### INSTRUCTION
Take the line containing "Generate a Blender", the line containing "d = ray(px, py); return CAM + d*((Z-CAM.z)/d.z)", and all lines between them, and transcribe them exactly. Leave out pictures.

+++++

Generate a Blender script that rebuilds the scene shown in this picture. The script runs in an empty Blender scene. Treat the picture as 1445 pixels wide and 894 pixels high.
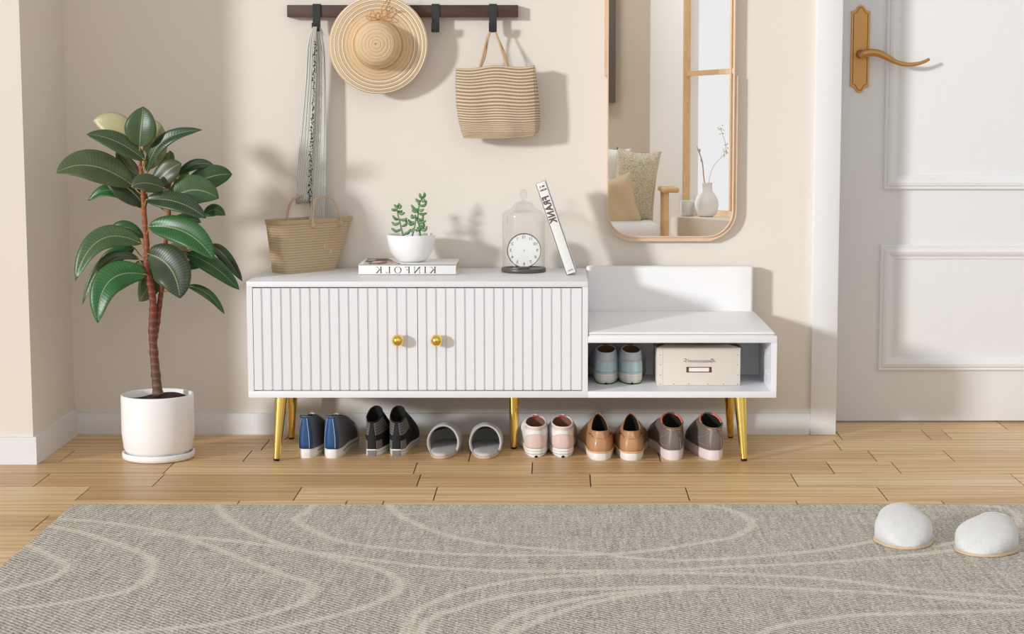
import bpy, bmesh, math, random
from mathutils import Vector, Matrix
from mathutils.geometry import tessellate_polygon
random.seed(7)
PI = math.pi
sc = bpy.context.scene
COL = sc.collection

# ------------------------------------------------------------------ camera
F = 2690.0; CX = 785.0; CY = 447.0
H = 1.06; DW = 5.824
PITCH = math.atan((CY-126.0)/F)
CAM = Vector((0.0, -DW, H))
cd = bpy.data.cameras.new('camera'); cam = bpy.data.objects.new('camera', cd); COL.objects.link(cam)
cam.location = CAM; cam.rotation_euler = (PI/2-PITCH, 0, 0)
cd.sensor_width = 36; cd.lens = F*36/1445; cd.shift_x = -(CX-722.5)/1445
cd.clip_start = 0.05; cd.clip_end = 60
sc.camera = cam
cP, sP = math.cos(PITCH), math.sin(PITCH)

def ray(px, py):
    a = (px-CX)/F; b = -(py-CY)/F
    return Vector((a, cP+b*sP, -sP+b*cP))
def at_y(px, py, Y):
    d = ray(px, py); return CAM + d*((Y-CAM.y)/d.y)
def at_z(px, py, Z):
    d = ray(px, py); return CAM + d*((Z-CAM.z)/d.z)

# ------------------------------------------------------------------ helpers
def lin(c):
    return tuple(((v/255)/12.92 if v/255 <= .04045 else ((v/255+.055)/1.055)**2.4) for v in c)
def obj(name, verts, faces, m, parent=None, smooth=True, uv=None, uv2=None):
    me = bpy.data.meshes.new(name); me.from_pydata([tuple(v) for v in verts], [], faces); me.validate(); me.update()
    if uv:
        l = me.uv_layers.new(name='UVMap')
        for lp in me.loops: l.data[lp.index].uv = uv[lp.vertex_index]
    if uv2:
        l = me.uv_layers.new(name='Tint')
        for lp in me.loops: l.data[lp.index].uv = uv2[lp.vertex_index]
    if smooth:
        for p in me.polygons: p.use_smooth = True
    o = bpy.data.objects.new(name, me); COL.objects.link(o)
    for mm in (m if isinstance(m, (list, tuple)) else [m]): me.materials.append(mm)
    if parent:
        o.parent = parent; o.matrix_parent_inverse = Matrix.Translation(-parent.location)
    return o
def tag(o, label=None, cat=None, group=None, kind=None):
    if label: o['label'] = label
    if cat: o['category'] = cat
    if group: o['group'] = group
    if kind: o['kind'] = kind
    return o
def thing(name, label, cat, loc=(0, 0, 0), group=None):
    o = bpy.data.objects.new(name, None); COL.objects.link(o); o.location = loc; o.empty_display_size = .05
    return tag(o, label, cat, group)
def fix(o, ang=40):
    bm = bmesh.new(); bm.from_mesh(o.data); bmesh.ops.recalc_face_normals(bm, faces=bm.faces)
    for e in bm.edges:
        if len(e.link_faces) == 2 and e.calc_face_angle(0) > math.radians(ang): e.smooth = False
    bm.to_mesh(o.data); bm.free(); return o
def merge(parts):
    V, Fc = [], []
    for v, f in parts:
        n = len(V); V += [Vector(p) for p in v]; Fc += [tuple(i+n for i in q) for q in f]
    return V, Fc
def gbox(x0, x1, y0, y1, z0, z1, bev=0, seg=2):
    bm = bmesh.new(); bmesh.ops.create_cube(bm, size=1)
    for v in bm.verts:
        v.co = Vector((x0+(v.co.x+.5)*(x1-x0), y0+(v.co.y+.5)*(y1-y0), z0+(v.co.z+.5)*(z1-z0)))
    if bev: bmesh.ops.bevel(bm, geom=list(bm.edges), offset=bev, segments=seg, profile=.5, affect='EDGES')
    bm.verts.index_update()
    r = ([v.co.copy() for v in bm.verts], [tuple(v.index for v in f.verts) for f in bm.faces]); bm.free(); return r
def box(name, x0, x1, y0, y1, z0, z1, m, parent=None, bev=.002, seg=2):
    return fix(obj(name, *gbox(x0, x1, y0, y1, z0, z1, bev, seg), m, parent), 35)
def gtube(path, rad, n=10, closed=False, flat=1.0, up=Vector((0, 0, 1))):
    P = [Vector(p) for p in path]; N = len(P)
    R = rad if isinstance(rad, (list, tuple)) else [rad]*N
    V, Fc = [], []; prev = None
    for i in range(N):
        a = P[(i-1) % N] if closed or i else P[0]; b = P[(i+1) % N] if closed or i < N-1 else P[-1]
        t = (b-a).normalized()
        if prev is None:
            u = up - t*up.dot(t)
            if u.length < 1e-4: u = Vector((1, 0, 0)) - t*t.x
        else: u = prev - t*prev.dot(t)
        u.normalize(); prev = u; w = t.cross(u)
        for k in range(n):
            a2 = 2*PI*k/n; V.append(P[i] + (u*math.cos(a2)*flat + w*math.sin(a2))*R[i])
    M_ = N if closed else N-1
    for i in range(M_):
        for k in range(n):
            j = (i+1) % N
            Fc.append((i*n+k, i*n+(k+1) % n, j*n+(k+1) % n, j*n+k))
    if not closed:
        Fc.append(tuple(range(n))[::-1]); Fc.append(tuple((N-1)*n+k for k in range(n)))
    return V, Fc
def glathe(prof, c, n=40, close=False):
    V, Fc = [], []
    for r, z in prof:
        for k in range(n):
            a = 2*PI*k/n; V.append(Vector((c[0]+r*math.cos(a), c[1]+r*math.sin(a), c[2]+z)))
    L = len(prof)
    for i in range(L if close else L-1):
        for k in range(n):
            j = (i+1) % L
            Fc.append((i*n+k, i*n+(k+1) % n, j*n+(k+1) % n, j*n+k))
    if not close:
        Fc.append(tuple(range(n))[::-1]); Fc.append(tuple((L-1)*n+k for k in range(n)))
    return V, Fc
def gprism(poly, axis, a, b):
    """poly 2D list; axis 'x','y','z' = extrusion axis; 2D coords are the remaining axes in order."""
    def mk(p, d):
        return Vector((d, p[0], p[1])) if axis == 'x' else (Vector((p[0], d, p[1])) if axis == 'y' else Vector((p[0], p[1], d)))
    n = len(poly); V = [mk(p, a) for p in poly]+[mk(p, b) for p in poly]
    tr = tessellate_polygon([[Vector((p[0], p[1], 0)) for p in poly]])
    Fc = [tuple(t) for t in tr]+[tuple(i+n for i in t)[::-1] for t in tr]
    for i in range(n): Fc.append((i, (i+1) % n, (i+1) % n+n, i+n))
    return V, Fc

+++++

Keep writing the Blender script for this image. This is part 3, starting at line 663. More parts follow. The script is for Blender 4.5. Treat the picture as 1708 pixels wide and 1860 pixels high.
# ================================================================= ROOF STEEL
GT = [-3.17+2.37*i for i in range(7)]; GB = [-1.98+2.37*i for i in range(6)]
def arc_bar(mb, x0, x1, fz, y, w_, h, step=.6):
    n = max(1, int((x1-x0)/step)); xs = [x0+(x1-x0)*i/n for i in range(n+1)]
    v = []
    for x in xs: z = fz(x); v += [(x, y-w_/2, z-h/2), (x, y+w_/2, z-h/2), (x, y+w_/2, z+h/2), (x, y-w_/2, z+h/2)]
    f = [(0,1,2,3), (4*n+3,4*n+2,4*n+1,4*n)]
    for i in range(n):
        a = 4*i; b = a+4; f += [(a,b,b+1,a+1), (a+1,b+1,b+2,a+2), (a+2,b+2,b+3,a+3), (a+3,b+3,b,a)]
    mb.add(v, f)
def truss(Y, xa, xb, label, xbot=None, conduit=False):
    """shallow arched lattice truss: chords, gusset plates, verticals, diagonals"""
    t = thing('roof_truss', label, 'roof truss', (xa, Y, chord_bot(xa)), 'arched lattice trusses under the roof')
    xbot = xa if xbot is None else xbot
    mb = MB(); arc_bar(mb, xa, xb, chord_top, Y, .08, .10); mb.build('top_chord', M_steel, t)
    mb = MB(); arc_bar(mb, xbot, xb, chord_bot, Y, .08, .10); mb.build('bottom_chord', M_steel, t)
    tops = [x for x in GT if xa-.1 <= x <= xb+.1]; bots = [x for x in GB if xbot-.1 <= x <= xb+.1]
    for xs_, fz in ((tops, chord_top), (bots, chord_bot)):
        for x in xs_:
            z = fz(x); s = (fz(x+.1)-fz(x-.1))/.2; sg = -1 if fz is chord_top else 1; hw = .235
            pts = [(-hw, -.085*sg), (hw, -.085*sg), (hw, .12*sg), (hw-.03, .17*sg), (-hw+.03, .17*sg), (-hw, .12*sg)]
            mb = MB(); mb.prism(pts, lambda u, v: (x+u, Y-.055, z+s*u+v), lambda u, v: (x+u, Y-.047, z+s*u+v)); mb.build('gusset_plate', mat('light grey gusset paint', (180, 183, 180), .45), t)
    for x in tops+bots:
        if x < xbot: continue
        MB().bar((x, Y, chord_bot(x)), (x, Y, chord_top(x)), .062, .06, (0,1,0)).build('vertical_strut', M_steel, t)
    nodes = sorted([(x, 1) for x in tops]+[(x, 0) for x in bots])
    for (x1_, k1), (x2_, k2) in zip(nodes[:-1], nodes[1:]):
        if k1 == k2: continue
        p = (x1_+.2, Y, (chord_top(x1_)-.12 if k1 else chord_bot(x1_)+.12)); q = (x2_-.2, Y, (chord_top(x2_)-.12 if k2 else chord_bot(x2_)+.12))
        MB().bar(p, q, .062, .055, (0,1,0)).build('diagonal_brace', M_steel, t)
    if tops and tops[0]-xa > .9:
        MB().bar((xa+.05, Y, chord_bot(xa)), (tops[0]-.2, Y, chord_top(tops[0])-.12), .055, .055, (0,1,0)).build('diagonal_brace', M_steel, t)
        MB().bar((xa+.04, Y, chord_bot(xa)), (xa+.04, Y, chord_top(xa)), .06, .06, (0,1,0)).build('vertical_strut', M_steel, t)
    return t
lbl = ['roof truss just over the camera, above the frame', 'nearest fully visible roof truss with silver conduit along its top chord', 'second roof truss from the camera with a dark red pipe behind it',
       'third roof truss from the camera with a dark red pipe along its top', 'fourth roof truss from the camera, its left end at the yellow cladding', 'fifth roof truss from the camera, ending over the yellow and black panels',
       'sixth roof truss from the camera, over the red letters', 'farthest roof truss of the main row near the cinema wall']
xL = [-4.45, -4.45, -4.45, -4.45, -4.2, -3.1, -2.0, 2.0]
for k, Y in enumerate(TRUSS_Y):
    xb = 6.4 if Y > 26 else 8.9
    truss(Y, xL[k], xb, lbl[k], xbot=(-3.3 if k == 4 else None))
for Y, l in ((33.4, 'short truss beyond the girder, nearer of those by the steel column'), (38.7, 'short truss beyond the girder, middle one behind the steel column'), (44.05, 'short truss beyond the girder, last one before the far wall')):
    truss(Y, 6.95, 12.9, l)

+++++

### PROBLEM SOLUTION
Generate a Blender script that rebuilds the scene shown in this picture. The script runs in an empty Blender scene. Treat the picture as 1445 pixels wide and 894 pixels high.
import bpy, bmesh, math, random
from mathutils import Vector, Matrix
from mathutils.geometry import tessellate_polygon
random.seed(7)
PI = math.pi
sc = bpy.context.scene
COL = sc.collection

# ------------------------------------------------------------------ camera
F = 2690.0; CX = 785.0; CY = 447.0
H = 1.06; DW = 5.824
PITCH = math.atan((CY-126.0)/F)
CAM = Vector((0.0, -DW, H))
cd = bpy.data.cameras.new('camera'); cam = bpy.data.objects.new('camera', cd); COL.objects.link(cam)
cam.location = CAM; cam.rotation_euler = (PI/2-PITCH, 0, 0)
cd.sensor_width = 36; cd.lens = F*36/1445; cd.shift_x = -(CX-722.5)/1445
cd.clip_start = 0.05; cd.clip_end = 60
sc.camera = cam
cP, sP = math.cos(PITCH), math.sin(PITCH)

def ray(px, py):
    a = (px-CX)/F; b = -(py-CY)/F
    return Vector((a, cP+b*sP, -sP+b*cP))
def at_y(px, py, Y):
    d = ray(px, py); return CAM + d*((Y-CAM.y)/d.y)
def at_z(px, py, Z):
    d = ray(px, py); return CAM + d*((Z-CAM.z)/d.z)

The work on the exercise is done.